3.6.14

JOHN, PAUL & KEITH, Santa Monica, 1974


Although this photograph has now been seen quite a bit, I can claim some part in the chain of events that established its historical significance. It was taken on or around April 1, 1974, at 625 Palisades Beach Road, Santa Monica, and it is important because, as far as I have been able to establish, it is the last ever photo of John Lennon and Paul McCartney in the same frame. True to his nature, and in one of the many bizarre happenstances that visited his short life, Keith Moon, also a house-guest at 625, happened to be in the middle while Linda, on the left, looks like she’s about to bash him over the head with a pool cue.  
         The photographer, using his Polaroid camera, was my friend Peter ‘Dougal’ Butler, Moon’s long-suffering PA, and the original has long since been lost. It first appeared in his book Moon The Loon, published by Star books in March 1981, but the caption beneath it did not draw attention to its importance which suggests that neither the publishers nor Dougal had any idea of its significance at the time nor, indeed, for many years afterwards.
         It wasn’t until Dougal asked me to help with his second book Keith Moon – A Personal Portrait in 2001 that it began to dawn on me what the picture represented. Before I went public with my discovery (by sending it to Mojo magazine with an accompanying story) I checked out the two photographers most likely to have taken pictures of John and Paul together in the seventies – Bob Gruen (John’s favourite New York photographer) and Linda McCartney. Bob told me he’d never photographed them together and Mary, Paul and Linda’s daughter, who nowadays curates her mother’s archives, said Linda hadn’t either, at least not after The Beatles disbanded.
         So I put two and two together and decided this was, indeed, the final photograph of John and Paul together. I should add that John’s friend May Pang, another house-guest at number 625, also took pix of J&P together around this time but Dougal reckons this was before he snapped his shot.
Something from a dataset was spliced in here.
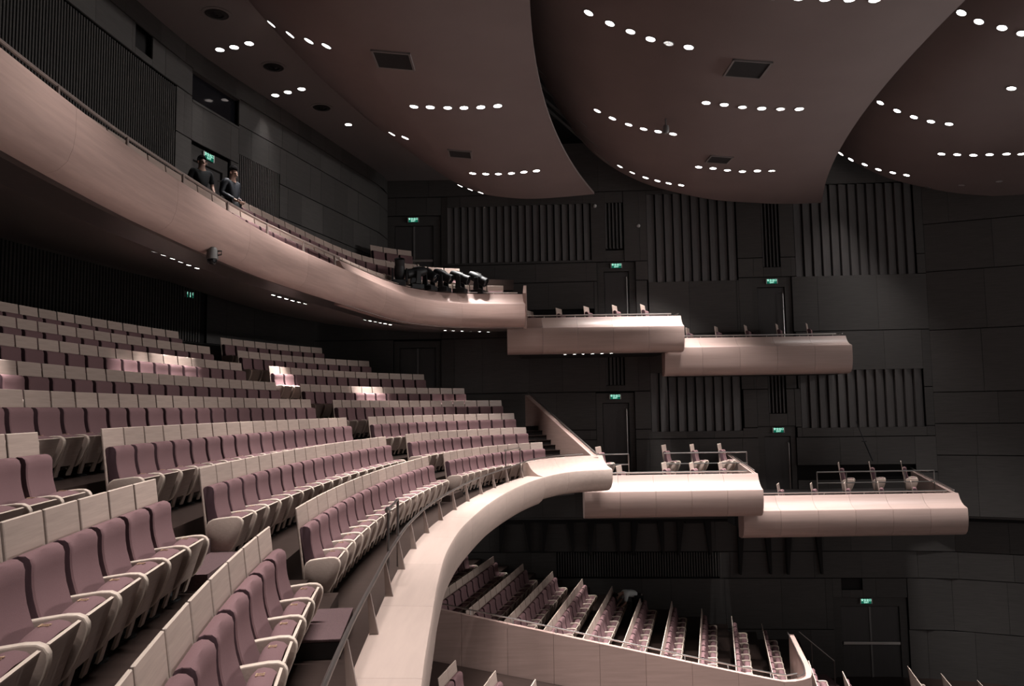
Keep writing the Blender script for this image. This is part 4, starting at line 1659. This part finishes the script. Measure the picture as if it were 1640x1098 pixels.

Pictures of more than any two Beatles together were at a premium after John’s death. All three, and their wives, were photographed at Ringo’s wedding to Barbara Bach in 1981 but as far as I’m aware it wasn’t until The Beatles’ Anthology project that Paul, George and Ringo were photographed together again, this time by Tommy Hanley, an employee of Apple who just happened to be at Paul's studio in Rye when they were there and casually snapped them. The next day, October 3, 1995, the picture was on the front page of the The Sun and Hanley didn’t have a job. He did have a fat cheque to put into his pension fund, however, and he was about to retire anyway.
         Other pictures of PG&R together, and some with George Martin, were taken at Abbey Road around this time, one of which appeared in our Omnibus book about the studio but we had to go through hoops to get permission from Apple to use it. That particular book was originally published in 1982 with the Abbey Road LP cover on the front but by the time we republished it 15 years later Apple had acquired the rights to all The Beatles’ sleeve imagery and we were denied permission to use it on the cover of our edition. Not to be outdone we dispatched a photographer to St John’s Wood and told him to take a picture looking north along Abbey Road from the same angle with the zebra crossing in the foreground, and it turned out just fine (see cover below). Beatles or no Beatles, no one could mistake it for anything else but the road past the studio.
         Nowadays pictures of Paul and Ringo are ten a penny of course.


And while I’m on the subject, since they split up only one photograph has ever been taken of the four members of Abba on their own without others – by Meryl Streep who’s keeping it to herself. It happened at the Stockholm opening of Mamma Mia! The Movie on July 4, 2008. The former Abba members posed, along with most of the stars and others involved in the film, on a balcony but although Frida and Agnetha were standing close together, Benny and Björn were at opposite ends of the balcony, meaning that the “clean Abba shot” the world’s media were craving still failed to happen – at least in public: Benny later revealed that the four posed exclusively for Meryl Streep’s camera later that night.

5 comments:

Anonymous said...

Bet Ringo was worried!!

astroboy said...

TMI

Emil Russo said...

that was 1974,why would Ringo be worried ?

Anonymous said...

ABBA? Really?

Ian Gordon Craig said...

No, Ringo wasn't worried. He's on the album. ("Pussycats").

Love John's so called "lost weekend" works. But most frustrating bootleg ever has to be the "May Pang Tapes", straining to hear McCartney and Lennon in the studio amidst everyone who was anyone in '74.